Zhang, S., Bi, T., Ghalanos, G. N., Moroney, N. P., Del Bino, L., & Del'Haye, P. (2022). Dark-Bright Soliton Bound States in a Microresonator. Physical Review Letters, 128(3): 033901. doi:10.1103/PhysRevLett.128.033901.


Cite as: https://hdl.handle.net/21.11116/0000-0009-664B-1
Abstract
Dissipative Kerr solitons in microresonators have facilitated the development of fully coherent, chip-scale frequency combs. In addition, dark soliton pulses have been observed in microresonators in the normal dispersion regime. Here, we report bound states of mutually trapped dark-bright soliton pairs in a microresonator. The soliton pairs are generated seeding two modes with opposite dispersion but with similar group velocities.

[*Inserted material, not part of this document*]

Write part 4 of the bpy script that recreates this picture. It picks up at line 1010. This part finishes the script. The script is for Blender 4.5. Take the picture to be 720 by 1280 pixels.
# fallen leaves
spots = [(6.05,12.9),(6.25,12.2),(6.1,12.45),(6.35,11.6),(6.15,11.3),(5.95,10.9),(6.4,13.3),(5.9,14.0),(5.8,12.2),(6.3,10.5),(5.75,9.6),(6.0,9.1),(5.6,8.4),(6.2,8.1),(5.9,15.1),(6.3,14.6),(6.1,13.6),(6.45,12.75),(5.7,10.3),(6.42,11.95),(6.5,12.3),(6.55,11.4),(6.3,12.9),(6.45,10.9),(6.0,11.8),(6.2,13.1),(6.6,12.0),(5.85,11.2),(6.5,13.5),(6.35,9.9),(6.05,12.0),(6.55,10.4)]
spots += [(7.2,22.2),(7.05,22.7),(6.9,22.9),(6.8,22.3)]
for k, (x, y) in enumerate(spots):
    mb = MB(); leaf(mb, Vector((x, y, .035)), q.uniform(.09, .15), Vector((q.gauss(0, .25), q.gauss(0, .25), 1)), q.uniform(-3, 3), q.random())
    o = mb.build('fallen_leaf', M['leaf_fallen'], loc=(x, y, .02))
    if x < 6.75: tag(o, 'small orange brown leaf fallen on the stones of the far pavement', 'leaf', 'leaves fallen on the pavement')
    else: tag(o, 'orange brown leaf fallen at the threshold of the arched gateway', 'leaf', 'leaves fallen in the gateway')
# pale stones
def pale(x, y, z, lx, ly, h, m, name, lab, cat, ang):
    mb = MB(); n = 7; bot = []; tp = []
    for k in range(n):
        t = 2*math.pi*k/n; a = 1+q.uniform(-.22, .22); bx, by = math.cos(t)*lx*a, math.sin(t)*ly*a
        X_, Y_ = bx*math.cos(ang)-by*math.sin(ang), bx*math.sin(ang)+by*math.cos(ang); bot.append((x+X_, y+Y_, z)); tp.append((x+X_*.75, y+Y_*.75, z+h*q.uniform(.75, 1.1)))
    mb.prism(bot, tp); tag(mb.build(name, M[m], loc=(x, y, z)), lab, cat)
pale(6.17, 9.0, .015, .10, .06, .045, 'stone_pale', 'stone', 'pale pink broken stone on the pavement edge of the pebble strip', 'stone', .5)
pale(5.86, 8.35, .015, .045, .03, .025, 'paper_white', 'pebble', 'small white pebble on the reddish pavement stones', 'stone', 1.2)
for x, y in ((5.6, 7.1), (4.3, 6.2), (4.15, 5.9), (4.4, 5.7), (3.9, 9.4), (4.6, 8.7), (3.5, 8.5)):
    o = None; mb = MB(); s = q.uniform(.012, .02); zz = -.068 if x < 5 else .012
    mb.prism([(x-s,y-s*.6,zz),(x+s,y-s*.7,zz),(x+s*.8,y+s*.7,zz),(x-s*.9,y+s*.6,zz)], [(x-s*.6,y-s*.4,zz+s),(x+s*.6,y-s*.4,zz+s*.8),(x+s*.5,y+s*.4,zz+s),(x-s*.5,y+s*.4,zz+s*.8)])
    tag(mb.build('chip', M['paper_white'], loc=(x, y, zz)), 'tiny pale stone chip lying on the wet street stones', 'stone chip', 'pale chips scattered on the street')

One laser operating in the anomalous dispersion regime generates a bright soliton microcomb, while the other laser in the normal dispersion regime creates a dark soliton via Kerr-induced cross-phase modulation with the bright soliton. Numerical simulations agree well with experimental results and reveal a novel mechanism to generate dark soliton pulses. The trapping of dark and bright solitons can lead to light states with the intriguing property of constant output power while spectrally resembling a frequency comb. These results can be of interest for telecommunication systems, frequency comb applications, and ultrafast optics.